500部限定で、旗の柄のどの部分になるかは分からないそうです。)
何年後になるかはわかりませんが、いつかこの展示を見に行けるようにと、1枚購入しました。
見られるようで見られないもどかしい展覧会ですが、ぜひ創造力を働かせて見てみてください。
10月18日までです。
■DATA■
Don’t Follow the Wind ― Non-Visitor Center
会期:2015年9月19日(土)~10月18日(日)
会場:ワタリウム美術館
休館:月曜、ただし9月21日、10月12日は開館
開館:11:00~19:00(水曜は21:00まで)
料金:大人1000円、学生(25歳以下)800円、小・中学生500円、70歳以上700円
東京電力福島第一原子力発電所周辺の帰還困難区域内で開催されている展覧会「Don’t Follow the Wind」(以下DFW)のサテライト展示。
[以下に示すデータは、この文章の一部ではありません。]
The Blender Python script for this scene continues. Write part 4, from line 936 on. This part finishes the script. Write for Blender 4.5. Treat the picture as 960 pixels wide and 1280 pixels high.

「DFW」は2015年3月11日に福島の帰還困難区域で始まった国内外12組のアーティストによる国際展。
この「DFW」は将来、帰還困難区域の閉封鎖が解除される日まで観に行くことができない展覧会として、その発表時から大きな話題を呼んでいる。 今回、ワタリウム美術館では「DFW」にまつわる資料や、帰還困難区域に設置された作品に関連した各作家の作品、そしてドキュメントとして映画監督・園子温による映像インスタレーションなどを展示。さまざまな角度から鑑賞者の想像力を喚起する。また同展はワタリウム美術館での展示後、形態や内容を一部変えながら海外の美術館やアートセンターなどを巡回する予定という。